No-one ever said it would go without incident and it certainly didn't, but I think I have enough thread of sufficient holding power in the block to at least get the car back to the UK (after some reliability testing in France). The jig worked really well and I cannot begin to imagine how I could have done the job witthout it (or something similar). The drilling out process was nervy - no matter what combination of drill speed and pressure I used the drill bit would find ways to grab, but in the end the hole got drilled and it looked and felt perpendicular to the block. I also used the jig to guide the tap in (having drilled out the jig hole to accommodate the tap) and this made the all-important first few threads easy to cut. I was having to use a fair amount of force to cut the thread, but not so much that it threatened to snap the tap. Cast iron feels 'grainy' when tapping, not like mild steel.

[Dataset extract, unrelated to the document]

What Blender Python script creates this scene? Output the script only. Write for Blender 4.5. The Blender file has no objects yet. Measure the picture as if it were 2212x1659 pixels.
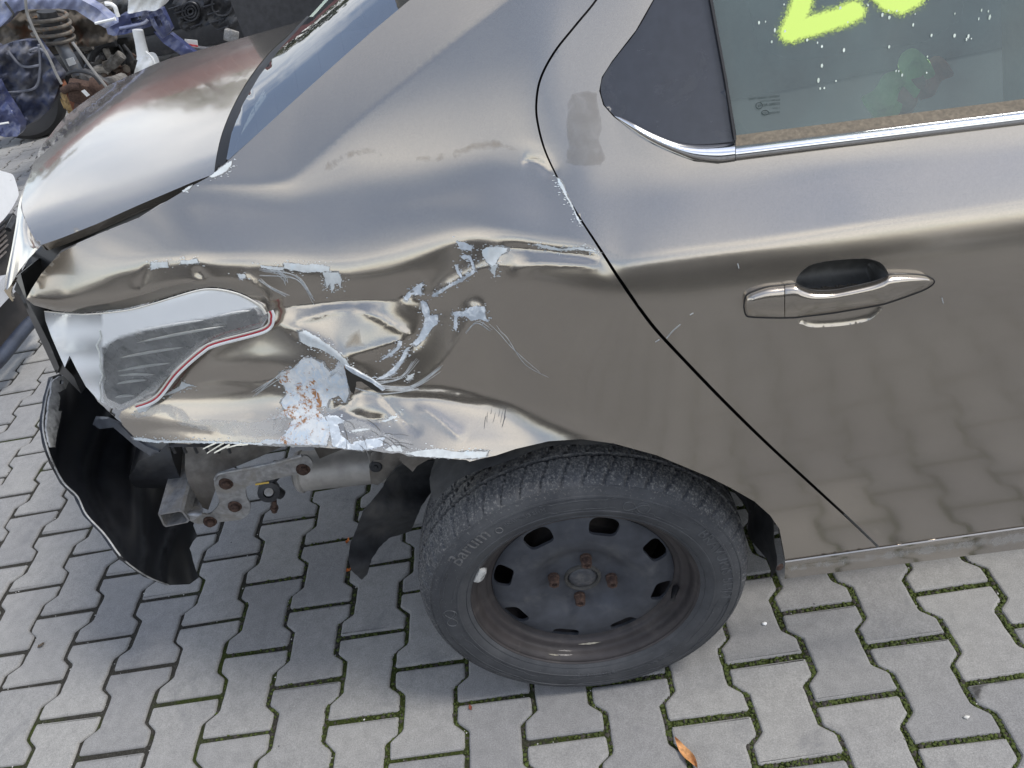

Then we came to the business of inserting the Helicoil. The first one I tried, I can only assume I used too much initial pressure on the tool, as the insert went in at what looked like every other thread - i.e. a very coarse pitch thread when it should be a fine 1.25mm pitch. Once I realised this the only way out was to drill out the helicoil and start again. Thankfully I was able to do this (with the aid of the jig), leaving behind the thread to accept the helicoil, which I then ran the supplied tap down 2 or 3 times. The thread didn't seem any the worse for wear and so with much trepidation I put a second helicoil on to the tool and very carefully started the insert into the thread. Thankfully this time the internal thread was a genuine M10 x 1.25, which I verified by carefully running a head bolt down it.
I now had a bit of a dilemma. The inserts are only 10mm deep, which is a long way short of the 20-22mm of thread depth the standard head bolts occupy. So I decided to try and use 2 inserts, one above the other. The first one went in until there was 12-13mm of free thread above it, which I was happy with. So I broke off the tang, and put another insert on to the tool and threaded that in, until it bottomed out against the lower insert. The top of the insert was about 1-2mm below the block deck, so that was ideal. When I tried a head bolt down the newly Helicoiled thread the first part (on the top insert) felt very good - minimal pressure needed, but no slop or wobble. But then when I came to the lower insert it went very stiff, to the point that I wasn't prepared to continue.
I had assumed that the thread would continue without any real separation between the lower and upper inserts, but it appears that when threading the insert in, the coil of thread is actually stretched. albeit not by much. This means that the threads of the two inserts are out of step, as I found out. So I suspect I will need to take some careful measurements aind shorten one of the head bolts so it only tightens against the upper insert and doesn't impinge on the lower insert, as that would throw the torque figures right out. I am told that a Helicoil repair is actually stronger than the original thread, and it looks like I will have the chance to test this out...
So we have progress, but I don't feel that I'm out of the woods just yet. The head will have to be successfully torqued down on all bolts and the engine running properly before I can feel confident.